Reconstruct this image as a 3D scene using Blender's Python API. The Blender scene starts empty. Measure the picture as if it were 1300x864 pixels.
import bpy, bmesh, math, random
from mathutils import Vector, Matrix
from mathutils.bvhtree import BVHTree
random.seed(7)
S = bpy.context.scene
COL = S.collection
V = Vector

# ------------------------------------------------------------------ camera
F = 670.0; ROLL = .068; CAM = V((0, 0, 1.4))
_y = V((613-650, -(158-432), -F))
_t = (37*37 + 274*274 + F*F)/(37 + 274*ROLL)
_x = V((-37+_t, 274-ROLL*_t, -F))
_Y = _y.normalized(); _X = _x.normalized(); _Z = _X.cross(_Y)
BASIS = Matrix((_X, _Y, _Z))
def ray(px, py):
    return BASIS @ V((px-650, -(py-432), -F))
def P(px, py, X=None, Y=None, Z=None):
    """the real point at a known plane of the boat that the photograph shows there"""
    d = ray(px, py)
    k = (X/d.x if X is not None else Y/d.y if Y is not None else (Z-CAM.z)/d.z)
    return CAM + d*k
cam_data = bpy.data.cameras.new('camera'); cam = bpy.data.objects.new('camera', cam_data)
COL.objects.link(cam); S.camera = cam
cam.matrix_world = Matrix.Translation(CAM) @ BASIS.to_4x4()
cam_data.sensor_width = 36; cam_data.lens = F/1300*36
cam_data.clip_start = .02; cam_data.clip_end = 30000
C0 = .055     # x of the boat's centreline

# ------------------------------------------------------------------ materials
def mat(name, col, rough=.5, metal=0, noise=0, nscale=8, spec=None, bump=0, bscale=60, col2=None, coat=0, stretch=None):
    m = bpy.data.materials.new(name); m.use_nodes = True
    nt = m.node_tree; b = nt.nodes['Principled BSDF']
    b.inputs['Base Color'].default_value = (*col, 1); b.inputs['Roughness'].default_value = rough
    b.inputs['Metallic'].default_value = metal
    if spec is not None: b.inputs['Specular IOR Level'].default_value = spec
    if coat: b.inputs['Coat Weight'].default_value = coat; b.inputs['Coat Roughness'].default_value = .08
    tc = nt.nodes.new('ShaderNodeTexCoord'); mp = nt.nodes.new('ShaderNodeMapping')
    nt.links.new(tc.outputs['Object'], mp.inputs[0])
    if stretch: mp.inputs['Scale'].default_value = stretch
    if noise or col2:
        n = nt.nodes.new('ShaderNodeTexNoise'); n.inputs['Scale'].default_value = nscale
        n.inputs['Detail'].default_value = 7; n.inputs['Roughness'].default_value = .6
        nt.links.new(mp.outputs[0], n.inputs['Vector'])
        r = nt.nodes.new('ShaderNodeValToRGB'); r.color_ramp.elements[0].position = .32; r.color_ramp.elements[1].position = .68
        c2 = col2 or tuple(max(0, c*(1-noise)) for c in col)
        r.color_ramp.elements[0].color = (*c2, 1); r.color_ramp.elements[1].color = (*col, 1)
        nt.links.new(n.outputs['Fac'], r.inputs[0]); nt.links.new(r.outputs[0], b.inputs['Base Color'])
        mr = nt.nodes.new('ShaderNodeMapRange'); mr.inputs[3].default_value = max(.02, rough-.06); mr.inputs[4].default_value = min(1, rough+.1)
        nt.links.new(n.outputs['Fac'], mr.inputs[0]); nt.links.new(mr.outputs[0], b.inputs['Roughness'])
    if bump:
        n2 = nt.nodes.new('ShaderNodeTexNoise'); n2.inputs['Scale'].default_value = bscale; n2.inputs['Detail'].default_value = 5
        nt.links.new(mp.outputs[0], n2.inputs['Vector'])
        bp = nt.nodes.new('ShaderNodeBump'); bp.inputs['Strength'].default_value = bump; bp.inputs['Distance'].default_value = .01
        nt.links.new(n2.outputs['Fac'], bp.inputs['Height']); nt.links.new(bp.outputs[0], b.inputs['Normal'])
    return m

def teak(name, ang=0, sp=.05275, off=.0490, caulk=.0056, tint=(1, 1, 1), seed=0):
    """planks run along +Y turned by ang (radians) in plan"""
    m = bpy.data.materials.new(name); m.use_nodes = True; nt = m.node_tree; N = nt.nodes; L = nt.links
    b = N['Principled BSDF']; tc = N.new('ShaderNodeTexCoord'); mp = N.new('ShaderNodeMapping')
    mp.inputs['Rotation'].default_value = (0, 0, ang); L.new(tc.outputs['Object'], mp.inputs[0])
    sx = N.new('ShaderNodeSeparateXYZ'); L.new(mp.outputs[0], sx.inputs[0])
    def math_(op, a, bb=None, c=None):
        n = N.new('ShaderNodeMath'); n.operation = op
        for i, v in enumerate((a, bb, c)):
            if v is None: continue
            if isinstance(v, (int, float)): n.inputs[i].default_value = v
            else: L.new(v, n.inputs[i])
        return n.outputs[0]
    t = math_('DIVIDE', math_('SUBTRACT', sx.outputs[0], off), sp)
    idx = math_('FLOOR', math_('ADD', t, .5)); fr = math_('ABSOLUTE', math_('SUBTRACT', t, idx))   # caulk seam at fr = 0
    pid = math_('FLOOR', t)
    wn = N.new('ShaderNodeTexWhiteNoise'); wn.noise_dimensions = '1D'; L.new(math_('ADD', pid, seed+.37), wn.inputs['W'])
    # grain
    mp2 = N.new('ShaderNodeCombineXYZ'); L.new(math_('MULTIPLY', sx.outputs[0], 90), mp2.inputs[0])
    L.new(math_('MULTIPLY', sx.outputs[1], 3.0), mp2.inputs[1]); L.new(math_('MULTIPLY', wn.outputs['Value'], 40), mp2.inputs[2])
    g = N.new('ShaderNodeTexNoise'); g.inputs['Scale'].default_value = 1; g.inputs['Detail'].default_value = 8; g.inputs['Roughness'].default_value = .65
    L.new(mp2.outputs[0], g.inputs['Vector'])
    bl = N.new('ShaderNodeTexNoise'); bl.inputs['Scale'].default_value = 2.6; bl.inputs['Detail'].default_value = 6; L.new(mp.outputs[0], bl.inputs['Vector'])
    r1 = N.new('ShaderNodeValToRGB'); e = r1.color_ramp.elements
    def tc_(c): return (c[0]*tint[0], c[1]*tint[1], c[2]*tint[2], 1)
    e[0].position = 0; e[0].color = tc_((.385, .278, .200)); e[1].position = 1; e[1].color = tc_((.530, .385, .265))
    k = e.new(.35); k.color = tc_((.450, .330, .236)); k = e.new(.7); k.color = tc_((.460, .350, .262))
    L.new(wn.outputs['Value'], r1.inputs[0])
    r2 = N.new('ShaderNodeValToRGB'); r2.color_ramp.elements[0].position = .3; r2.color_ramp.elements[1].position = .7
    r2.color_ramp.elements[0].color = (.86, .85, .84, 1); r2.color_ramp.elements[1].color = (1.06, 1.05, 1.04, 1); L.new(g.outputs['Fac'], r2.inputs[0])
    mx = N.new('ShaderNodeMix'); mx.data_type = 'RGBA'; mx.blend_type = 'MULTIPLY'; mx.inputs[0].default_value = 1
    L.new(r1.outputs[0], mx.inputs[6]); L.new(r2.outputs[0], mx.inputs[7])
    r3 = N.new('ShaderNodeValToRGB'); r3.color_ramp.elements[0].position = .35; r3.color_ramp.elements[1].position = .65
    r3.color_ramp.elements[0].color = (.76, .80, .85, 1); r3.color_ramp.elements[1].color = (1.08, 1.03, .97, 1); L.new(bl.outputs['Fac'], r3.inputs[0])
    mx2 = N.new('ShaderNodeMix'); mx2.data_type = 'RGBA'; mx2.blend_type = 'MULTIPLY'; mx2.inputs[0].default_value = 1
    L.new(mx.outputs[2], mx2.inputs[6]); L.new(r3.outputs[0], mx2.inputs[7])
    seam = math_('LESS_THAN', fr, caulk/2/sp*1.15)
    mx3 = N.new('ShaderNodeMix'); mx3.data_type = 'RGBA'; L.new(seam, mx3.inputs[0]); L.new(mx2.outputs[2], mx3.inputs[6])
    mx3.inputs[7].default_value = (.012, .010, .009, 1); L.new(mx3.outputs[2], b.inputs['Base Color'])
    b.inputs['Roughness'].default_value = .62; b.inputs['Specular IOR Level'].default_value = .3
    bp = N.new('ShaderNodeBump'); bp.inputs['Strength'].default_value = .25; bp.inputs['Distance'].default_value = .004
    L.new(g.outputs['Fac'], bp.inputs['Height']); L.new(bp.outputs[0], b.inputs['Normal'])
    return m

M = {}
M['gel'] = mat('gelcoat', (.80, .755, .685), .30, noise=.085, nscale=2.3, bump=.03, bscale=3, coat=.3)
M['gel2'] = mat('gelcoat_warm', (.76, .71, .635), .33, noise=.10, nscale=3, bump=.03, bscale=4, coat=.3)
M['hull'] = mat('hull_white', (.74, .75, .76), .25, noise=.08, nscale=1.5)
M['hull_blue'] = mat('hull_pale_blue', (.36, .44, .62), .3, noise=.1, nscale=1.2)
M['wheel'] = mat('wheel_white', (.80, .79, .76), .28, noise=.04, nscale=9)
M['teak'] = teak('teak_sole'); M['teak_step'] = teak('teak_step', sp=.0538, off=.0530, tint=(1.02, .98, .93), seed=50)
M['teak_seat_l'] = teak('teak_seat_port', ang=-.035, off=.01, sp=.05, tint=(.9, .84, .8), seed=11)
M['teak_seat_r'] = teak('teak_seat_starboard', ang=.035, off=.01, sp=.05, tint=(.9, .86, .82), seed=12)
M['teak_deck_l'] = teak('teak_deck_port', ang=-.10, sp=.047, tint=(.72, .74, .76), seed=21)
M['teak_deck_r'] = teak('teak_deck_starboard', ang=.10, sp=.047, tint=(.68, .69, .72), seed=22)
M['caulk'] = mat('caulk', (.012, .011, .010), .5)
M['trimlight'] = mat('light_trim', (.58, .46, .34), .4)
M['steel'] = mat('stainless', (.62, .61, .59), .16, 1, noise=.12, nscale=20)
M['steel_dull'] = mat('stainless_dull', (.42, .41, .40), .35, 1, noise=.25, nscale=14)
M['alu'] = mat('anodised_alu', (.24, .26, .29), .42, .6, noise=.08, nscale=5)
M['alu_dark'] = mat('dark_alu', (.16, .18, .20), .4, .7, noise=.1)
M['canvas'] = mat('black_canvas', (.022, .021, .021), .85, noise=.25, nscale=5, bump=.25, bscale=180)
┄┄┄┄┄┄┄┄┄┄
TASK OBJECTIVE:
Only the lines from the one containing "tint=(.68, .69, .72), seed=22)" to the end of the data should be printed, exactly as they stand.

CORRECT ANSWER:
M['teak_deck_r'] = teak('teak_deck_starboard', ang=.10, sp=.047, tint=(.68, .69, .72), seed=22)
M['caulk'] = mat('caulk', (.012, .011, .010), .5)
M['trimlight'] = mat('light_trim', (.58, .46, .34), .4)
M['steel'] = mat('stainless', (.62, .61, .59), .16, 1, noise=.12, nscale=20)
M['steel_dull'] = mat('stainless_dull', (.42, .41, .40), .35, 1, noise=.25, nscale=14)
M['alu'] = mat('anodised_alu', (.24, .26, .29), .42, .6, noise=.08, nscale=5)
M['alu_dark'] = mat('dark_alu', (.16, .18, .20), .4, .7, noise=.1)
M['canvas'] = mat('black_canvas', (.022, .021, .021), .85, noise=.25, nscale=5, bump=.25, bscale=180)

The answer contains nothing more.